Gods, Demigods, & Heroes is an odd and wonderful book. One the one hand it seeks to show DMs how they can modify the rules to create the types of games that best fit their gaming group. On the other hand, it was written as a "last attempt to delineate the absurdity of 40+ level characters." It was meant to show players that even the "most powerful" weren't of ridiculously high levels and that campaigns could be fun at lower level play. And yet, it became for many a menagerie of monsters to be slain by player characters; having the opposite effect it intended.
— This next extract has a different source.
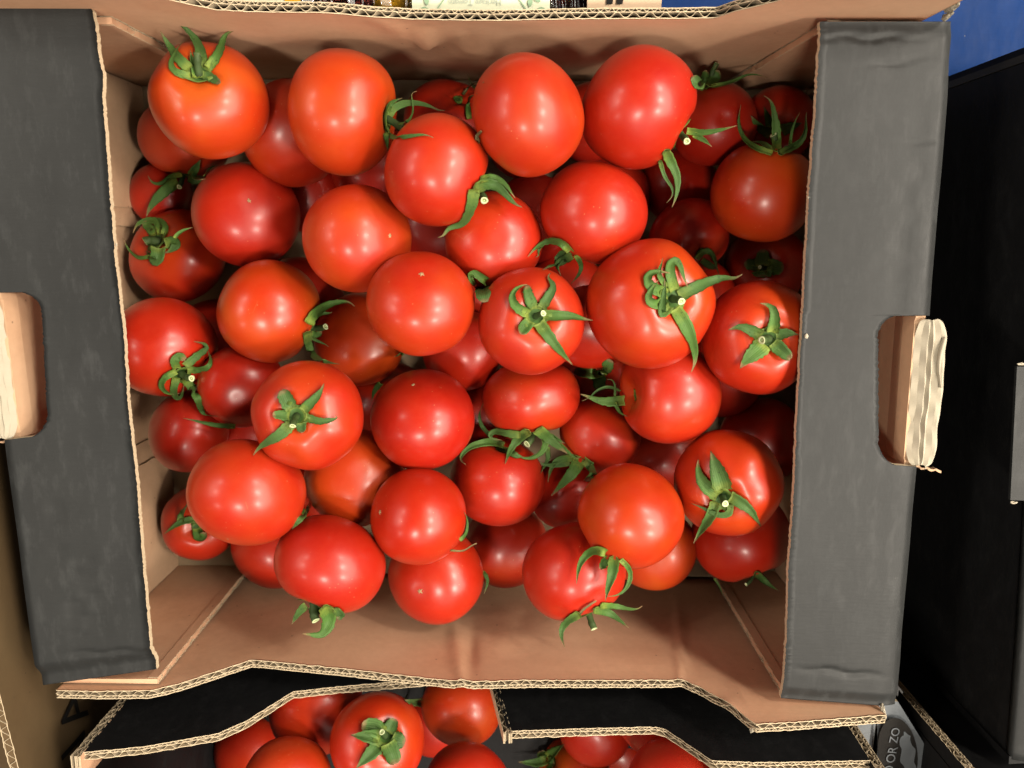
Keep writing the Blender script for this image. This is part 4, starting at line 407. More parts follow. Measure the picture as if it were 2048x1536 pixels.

All of that aside, in a book filled with mythologies the authors only included two that were not "real world" pantheons. They chose to give statistics for the worlds of Conan and of Elric, two sides of the same coin. Two of the best characters in Sword & Sorcery fiction. In doing so, the demonstrated how central Conan and Sword & Sorcery are to the creation of D&D.
Conan would appear in TSR products again a decade later with statistics in two different game systems, but that's a discussion for a future.
I've never thought of Thief as a class. I've always considered thief as skills you could pick up. Dungeon explorers should be able to find traps (Ala Indiana Jones), try to disarm them, and attempt to pick locks. A fighter could learn them, a cleric could learn them, a mage could learn them, but that wouldn't make them thieves.
Very good read and a good walk through history and the design of early D&D. I’ve been listening to Conan via audiobook off and on and the parallels between his adventures and that of an early D&D Fighter/adventurer is not far off from one another.
I’d make the argument that I ought to sit and meditate on Conan more in my planning sessions for my campaigns.